* _EXTRACTED RECORDS_

───

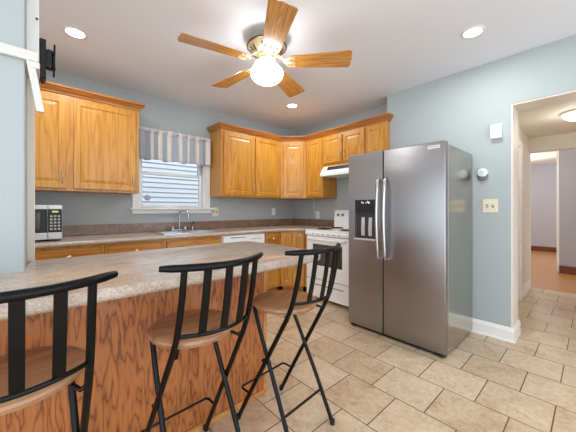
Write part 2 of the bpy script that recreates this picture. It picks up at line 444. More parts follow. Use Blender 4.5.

───

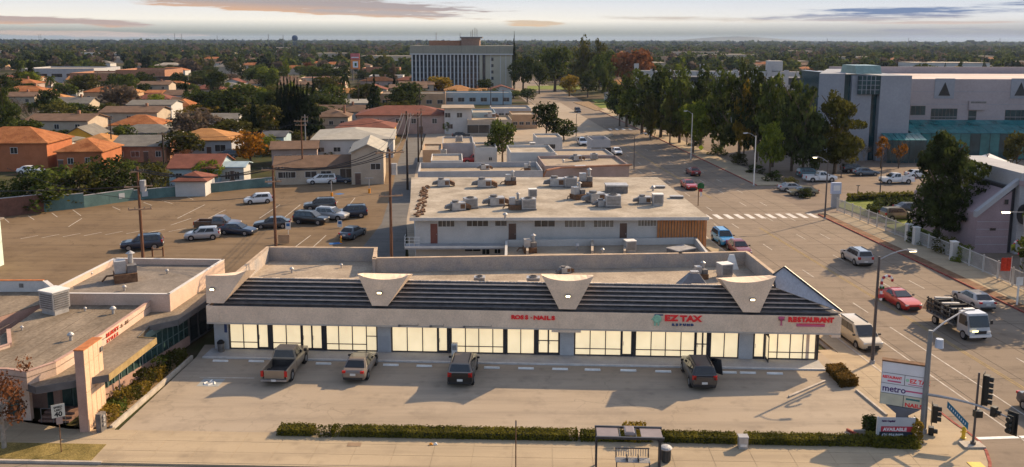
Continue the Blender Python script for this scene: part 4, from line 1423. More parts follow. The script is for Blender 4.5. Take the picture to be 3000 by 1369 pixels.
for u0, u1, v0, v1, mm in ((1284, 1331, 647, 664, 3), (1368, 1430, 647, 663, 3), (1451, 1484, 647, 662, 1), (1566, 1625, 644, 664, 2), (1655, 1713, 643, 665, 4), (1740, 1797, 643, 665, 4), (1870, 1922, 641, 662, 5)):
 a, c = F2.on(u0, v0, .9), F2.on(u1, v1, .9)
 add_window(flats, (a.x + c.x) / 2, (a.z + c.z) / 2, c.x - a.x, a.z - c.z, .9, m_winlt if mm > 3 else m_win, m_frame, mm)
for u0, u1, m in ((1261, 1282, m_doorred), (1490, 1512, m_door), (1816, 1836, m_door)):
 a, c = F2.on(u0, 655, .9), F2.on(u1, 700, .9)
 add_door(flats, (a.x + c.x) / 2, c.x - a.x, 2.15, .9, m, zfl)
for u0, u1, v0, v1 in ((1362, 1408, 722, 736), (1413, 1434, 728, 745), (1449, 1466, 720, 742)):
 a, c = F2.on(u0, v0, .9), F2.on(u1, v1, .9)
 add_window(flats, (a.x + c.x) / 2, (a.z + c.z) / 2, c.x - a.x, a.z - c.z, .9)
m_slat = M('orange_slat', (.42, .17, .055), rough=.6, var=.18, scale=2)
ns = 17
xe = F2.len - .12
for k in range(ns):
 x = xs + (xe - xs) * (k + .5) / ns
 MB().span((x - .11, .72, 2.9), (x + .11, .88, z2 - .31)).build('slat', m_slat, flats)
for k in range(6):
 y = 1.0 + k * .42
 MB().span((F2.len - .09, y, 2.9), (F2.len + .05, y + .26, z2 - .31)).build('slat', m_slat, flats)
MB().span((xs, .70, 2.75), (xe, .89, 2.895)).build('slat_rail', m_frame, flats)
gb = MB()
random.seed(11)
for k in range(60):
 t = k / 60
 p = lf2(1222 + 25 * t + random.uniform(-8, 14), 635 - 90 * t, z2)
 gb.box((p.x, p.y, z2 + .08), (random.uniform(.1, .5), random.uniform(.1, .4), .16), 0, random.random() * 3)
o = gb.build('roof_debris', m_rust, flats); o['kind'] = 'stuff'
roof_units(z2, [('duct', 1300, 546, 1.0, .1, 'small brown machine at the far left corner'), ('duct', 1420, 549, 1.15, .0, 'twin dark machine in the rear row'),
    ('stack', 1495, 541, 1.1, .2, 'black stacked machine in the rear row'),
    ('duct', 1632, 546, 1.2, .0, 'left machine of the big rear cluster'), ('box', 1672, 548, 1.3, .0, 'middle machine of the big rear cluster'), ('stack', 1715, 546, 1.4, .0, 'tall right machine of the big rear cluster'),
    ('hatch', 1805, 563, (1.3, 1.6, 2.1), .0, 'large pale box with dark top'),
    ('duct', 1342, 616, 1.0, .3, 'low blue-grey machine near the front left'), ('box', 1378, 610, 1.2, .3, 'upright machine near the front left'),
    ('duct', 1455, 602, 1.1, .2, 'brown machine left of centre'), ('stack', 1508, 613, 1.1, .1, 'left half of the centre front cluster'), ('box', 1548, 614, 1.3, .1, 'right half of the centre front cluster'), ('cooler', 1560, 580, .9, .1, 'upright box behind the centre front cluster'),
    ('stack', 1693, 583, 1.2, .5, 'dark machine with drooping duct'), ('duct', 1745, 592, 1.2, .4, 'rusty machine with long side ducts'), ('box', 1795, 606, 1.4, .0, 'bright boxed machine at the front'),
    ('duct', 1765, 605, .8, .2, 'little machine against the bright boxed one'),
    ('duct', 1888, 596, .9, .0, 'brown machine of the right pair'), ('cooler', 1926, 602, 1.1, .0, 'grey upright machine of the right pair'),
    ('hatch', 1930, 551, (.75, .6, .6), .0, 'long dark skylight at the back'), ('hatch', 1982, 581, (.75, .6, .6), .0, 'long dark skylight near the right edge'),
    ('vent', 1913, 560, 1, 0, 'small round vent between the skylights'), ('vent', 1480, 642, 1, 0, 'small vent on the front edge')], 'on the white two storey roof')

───

* _SET PROBLEM_
Gather all lines with the string "part" from the data.

* _TASK SOLUTION_
Write part 2 of the bpy script that recreates this picture. It picks up at line 444. More parts follow. Use Blender 4.5.
Continue the Blender Python script for this scene: part 4, from line 1423. More parts follow. The script is for Blender 4.5. Take the picture to be 3000 by 1369 pixels.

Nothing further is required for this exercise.